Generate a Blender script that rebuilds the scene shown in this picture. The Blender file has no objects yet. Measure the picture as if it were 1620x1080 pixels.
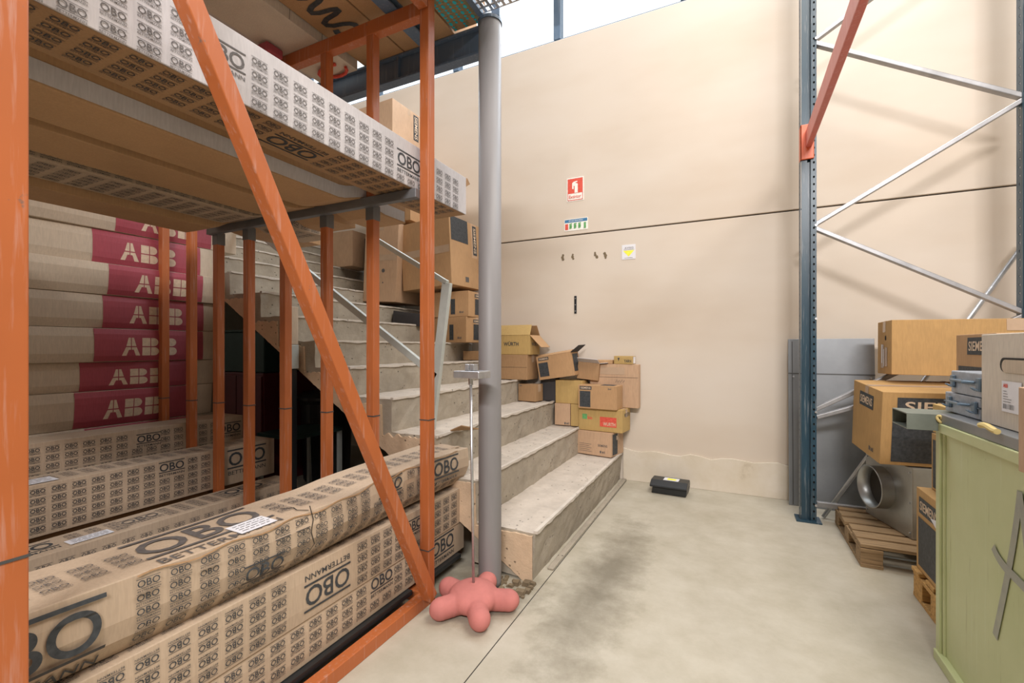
import bpy, bmesh, math, random
from mathutils import Vector, Matrix, noise, Euler
R = math.radians
random.seed(7)
S = bpy.context.scene
COL = S.collection

# ---------------------------------------------------------------- camera
A = R(25.9)
cam = bpy.data.objects.new('camera', bpy.data.cameras.new('camera'))
COL.objects.link(cam)
cam.data.lens = 16; cam.data.sensor_width = 36; cam.data.sensor_fit = 'HORIZONTAL'
cam.data.shift_y = 10 / 1620
cam.data.clip_start = 0.05
cam.location = (0, 0, 1.2); cam.rotation_euler = (R(90), 0, A)
S.camera = cam

# ---------------------------------------------------------------- light
S.view_settings.view_transform = 'Standard'
S.view_settings.look = 'None'
S.view_settings.gamma = 1
S.view_settings.use_curve_mapping = False
S.view_settings.exposure = -0.16
w = bpy.data.worlds.new('sky'); S.world = w; w.use_nodes = True
bg = w.node_tree.nodes['Background']
bg.inputs[0].default_value = (0.97, 0.98, 1.0, 1); bg.inputs[1].default_value = 2.0

def area(name, loc, rot, sx, sy, power, col):
    l = bpy.data.lights.new(name, 'AREA'); l.shape = 'RECTANGLE'; l.size = sx; l.size_y = sy
    l.energy = power; l.color = col
    o = bpy.data.objects.new(name, l); COL.objects.link(o); o.location = loc; o.rotation_euler = rot
    return o
area('window_light', (-1.2, 4.02, 4.8), (R(-62), 0, 0), 7.0, 0.9, 190, (0.80, 0.90, 1.0))
area('front_window_light', (1.1, -3.3, 4.4), (R(68), 0, R(2)), 2.6, 0.35, 430, (1.0, 0.96, 0.95))
area('roof_light', (1.2, 1.6, 5.5), (0, R(10), 0), 1.6, 3.0, 200, (1.0, 0.93, 0.86))

# ---------------------------------------------------------------- helpers
def tag(o, label=None, cat=None, group=None, kind=None):
    if label: o['label'] = label
    if cat: o['category'] = cat
    if group: o['group'] = group
    if kind: o['kind'] = kind
    return o

def empty(name, loc=(0, 0, 0), rot=(0, 0, 0), parent=None):
    o = bpy.data.objects.new(name, None); COL.objects.link(o)
    o.empty_display_size = 0.05
    o.location = loc; o.rotation_euler = rot
    if parent: o.parent = parent
    return o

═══

■ What to do:
Reproduce the material above exactly, first line through the line that contains "S.camera = cam", minus the pictures.

■ Reply to the exercise:
Generate a Blender script that rebuilds the scene shown in this picture. The Blender file has no objects yet. Measure the picture as if it were 1620x1080 pixels.
import bpy, bmesh, math, random
from mathutils import Vector, Matrix, noise, Euler
R = math.radians
random.seed(7)
S = bpy.context.scene
COL = S.collection

# ---------------------------------------------------------------- camera
A = R(25.9)
cam = bpy.data.objects.new('camera', bpy.data.cameras.new('camera'))
COL.objects.link(cam)
cam.data.lens = 16; cam.data.sensor_width = 36; cam.data.sensor_fit = 'HORIZONTAL'
cam.data.shift_y = 10 / 1620
cam.data.clip_start = 0.05
cam.location = (0, 0, 1.2); cam.rotation_euler = (R(90), 0, A)
S.camera = cam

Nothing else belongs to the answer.